*Exercise:* Copy out every line of the data exactly.

※ ※ ※

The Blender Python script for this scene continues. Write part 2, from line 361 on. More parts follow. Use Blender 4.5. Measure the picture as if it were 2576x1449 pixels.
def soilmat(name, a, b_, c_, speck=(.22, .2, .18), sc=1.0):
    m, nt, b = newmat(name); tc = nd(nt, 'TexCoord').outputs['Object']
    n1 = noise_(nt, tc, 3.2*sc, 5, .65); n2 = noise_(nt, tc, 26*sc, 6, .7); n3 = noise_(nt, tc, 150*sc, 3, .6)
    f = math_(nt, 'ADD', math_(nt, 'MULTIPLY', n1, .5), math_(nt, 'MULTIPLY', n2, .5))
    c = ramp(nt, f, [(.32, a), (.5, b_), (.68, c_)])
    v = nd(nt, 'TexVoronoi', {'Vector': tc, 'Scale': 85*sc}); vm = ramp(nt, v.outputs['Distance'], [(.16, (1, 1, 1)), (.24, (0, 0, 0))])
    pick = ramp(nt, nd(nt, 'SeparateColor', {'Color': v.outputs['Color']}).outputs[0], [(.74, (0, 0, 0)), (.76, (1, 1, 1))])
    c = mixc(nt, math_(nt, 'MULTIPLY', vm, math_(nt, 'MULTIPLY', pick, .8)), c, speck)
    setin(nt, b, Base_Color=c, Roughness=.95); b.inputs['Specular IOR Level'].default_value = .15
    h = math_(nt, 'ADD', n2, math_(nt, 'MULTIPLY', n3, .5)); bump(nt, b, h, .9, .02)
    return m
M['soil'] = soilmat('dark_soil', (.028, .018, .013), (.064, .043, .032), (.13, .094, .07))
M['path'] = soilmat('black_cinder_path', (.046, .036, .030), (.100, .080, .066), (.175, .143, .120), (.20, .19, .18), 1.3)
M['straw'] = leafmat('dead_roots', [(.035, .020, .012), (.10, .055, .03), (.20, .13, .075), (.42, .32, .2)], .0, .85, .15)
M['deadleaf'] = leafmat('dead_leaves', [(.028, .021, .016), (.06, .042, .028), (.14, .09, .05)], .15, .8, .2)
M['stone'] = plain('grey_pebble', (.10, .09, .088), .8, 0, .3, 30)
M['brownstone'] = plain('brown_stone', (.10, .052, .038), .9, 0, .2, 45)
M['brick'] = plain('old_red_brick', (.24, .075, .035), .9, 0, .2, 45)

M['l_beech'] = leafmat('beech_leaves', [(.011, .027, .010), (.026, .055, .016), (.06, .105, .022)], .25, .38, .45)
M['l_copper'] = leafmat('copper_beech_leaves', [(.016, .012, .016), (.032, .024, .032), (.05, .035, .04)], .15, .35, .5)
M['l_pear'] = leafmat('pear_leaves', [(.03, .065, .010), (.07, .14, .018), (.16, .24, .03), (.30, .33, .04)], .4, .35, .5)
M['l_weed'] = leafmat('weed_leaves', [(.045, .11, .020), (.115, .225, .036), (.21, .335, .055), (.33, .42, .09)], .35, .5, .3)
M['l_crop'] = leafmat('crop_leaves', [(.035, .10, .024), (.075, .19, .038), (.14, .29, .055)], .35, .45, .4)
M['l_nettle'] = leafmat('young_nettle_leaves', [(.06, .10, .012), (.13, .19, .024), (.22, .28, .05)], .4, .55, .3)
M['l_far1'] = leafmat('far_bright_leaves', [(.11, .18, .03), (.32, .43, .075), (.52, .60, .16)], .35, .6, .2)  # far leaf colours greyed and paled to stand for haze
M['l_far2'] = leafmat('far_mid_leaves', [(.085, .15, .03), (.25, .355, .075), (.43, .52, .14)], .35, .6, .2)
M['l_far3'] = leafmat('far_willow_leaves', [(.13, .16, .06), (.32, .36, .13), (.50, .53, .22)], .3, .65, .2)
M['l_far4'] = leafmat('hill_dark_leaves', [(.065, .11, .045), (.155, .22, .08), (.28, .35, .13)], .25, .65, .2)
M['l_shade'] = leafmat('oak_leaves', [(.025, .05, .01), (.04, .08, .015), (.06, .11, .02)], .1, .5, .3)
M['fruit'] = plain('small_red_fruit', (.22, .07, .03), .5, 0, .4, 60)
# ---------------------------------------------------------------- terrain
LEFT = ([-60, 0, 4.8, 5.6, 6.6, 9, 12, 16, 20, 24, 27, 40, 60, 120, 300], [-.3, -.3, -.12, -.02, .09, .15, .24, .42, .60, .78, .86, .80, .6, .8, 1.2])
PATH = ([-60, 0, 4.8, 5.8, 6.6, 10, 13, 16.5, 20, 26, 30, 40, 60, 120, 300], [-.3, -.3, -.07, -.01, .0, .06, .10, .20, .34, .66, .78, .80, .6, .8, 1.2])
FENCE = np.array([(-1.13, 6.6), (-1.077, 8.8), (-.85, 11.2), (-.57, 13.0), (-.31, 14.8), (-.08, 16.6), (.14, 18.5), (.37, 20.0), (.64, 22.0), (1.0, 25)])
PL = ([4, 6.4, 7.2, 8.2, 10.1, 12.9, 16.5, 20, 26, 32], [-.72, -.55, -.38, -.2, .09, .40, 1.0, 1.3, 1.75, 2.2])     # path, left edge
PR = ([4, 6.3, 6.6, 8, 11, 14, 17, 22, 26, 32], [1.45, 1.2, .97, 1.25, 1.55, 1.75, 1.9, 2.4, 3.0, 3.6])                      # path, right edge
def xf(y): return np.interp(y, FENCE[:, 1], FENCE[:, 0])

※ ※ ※

*Answer to the task:*
The Blender Python script for this scene continues. Write part 2, from line 361 on. More parts follow. Use Blender 4.5. Measure the picture as if it were 2576x1449 pixels.
def soilmat(name, a, b_, c_, speck=(.22, .2, .18), sc=1.0):
    m, nt, b = newmat(name); tc = nd(nt, 'TexCoord').outputs['Object']
    n1 = noise_(nt, tc, 3.2*sc, 5, .65); n2 = noise_(nt, tc, 26*sc, 6, .7); n3 = noise_(nt, tc, 150*sc, 3, .6)
    f = math_(nt, 'ADD', math_(nt, 'MULTIPLY', n1, .5), math_(nt, 'MULTIPLY', n2, .5))
    c = ramp(nt, f, [(.32, a), (.5, b_), (.68, c_)])
    v = nd(nt, 'TexVoronoi', {'Vector': tc, 'Scale': 85*sc}); vm = ramp(nt, v.outputs['Distance'], [(.16, (1, 1, 1)), (.24, (0, 0, 0))])
    pick = ramp(nt, nd(nt, 'SeparateColor', {'Color': v.outputs['Color']}).outputs[0], [(.74, (0, 0, 0)), (.76, (1, 1, 1))])
    c = mixc(nt, math_(nt, 'MULTIPLY', vm, math_(nt, 'MULTIPLY', pick, .8)), c, speck)
    setin(nt, b, Base_Color=c, Roughness=.95); b.inputs['Specular IOR Level'].default_value = .15
    h = math_(nt, 'ADD', n2, math_(nt, 'MULTIPLY', n3, .5)); bump(nt, b, h, .9, .02)
    return m
M['soil'] = soilmat('dark_soil', (.028, .018, .013), (.064, .043, .032), (.13, .094, .07))
M['path'] = soilmat('black_cinder_path', (.046, .036, .030), (.100, .080, .066), (.175, .143, .120), (.20, .19, .18), 1.3)
M['straw'] = leafmat('dead_roots', [(.035, .020, .012), (.10, .055, .03), (.20, .13, .075), (.42, .32, .2)], .0, .85, .15)
M['deadleaf'] = leafmat('dead_leaves', [(.028, .021, .016), (.06, .042, .028), (.14, .09, .05)], .15, .8, .2)
M['stone'] = plain('grey_pebble', (.10, .09, .088), .8, 0, .3, 30)
M['brownstone'] = plain('brown_stone', (.10, .052, .038), .9, 0, .2, 45)
M['brick'] = plain('old_red_brick', (.24, .075, .035), .9, 0, .2, 45)

M['l_beech'] = leafmat('beech_leaves', [(.011, .027, .010), (.026, .055, .016), (.06, .105, .022)], .25, .38, .45)
M['l_copper'] = leafmat('copper_beech_leaves', [(.016, .012, .016), (.032, .024, .032), (.05, .035, .04)], .15, .35, .5)
M['l_pear'] = leafmat('pear_leaves', [(.03, .065, .010), (.07, .14, .018), (.16, .24, .03), (.30, .33, .04)], .4, .35, .5)
M['l_weed'] = leafmat('weed_leaves', [(.045, .11, .020), (.115, .225, .036), (.21, .335, .055), (.33, .42, .09)], .35, .5, .3)
M['l_crop'] = leafmat('crop_leaves', [(.035, .10, .024), (.075, .19, .038), (.14, .29, .055)], .35, .45, .4)
M['l_nettle'] = leafmat('young_nettle_leaves', [(.06, .10, .012), (.13, .19, .024), (.22, .28, .05)], .4, .55, .3)
M['l_far1'] = leafmat('far_bright_leaves', [(.11, .18, .03), (.32, .43, .075), (.52, .60, .16)], .35, .6, .2)  # far leaf colours greyed and paled to stand for haze
M['l_far2'] = leafmat('far_mid_leaves', [(.085, .15, .03), (.25, .355, .075), (.43, .52, .14)], .35, .6, .2)
M['l_far3'] = leafmat('far_willow_leaves', [(.13, .16, .06), (.32, .36, .13), (.50, .53, .22)], .3, .65, .2)
M['l_far4'] = leafmat('hill_dark_leaves', [(.065, .11, .045), (.155, .22, .08), (.28, .35, .13)], .25, .65, .2)
M['l_shade'] = leafmat('oak_leaves', [(.025, .05, .01), (.04, .08, .015), (.06, .11, .02)], .1, .5, .3)
M['fruit'] = plain('small_red_fruit', (.22, .07, .03), .5, 0, .4, 60)
# ---------------------------------------------------------------- terrain
LEFT = ([-60, 0, 4.8, 5.6, 6.6, 9, 12, 16, 20, 24, 27, 40, 60, 120, 300], [-.3, -.3, -.12, -.02, .09, .15, .24, .42, .60, .78, .86, .80, .6, .8, 1.2])
PATH = ([-60, 0, 4.8, 5.8, 6.6, 10, 13, 16.5, 20, 26, 30, 40, 60, 120, 300], [-.3, -.3, -.07, -.01, .0, .06, .10, .20, .34, .66, .78, .80, .6, .8, 1.2])
FENCE = np.array([(-1.13, 6.6), (-1.077, 8.8), (-.85, 11.2), (-.57, 13.0), (-.31, 14.8), (-.08, 16.6), (.14, 18.5), (.37, 20.0), (.64, 22.0), (1.0, 25)])
PL = ([4, 6.4, 7.2, 8.2, 10.1, 12.9, 16.5, 20, 26, 32], [-.72, -.55, -.38, -.2, .09, .40, 1.0, 1.3, 1.75, 2.2])     # path, left edge
PR = ([4, 6.3, 6.6, 8, 11, 14, 17, 22, 26, 32], [1.45, 1.2, .97, 1.25, 1.55, 1.75, 1.9, 2.4, 3.0, 3.6])                      # path, right edge
def xf(y): return np.interp(y, FENCE[:, 1], FENCE[:, 0])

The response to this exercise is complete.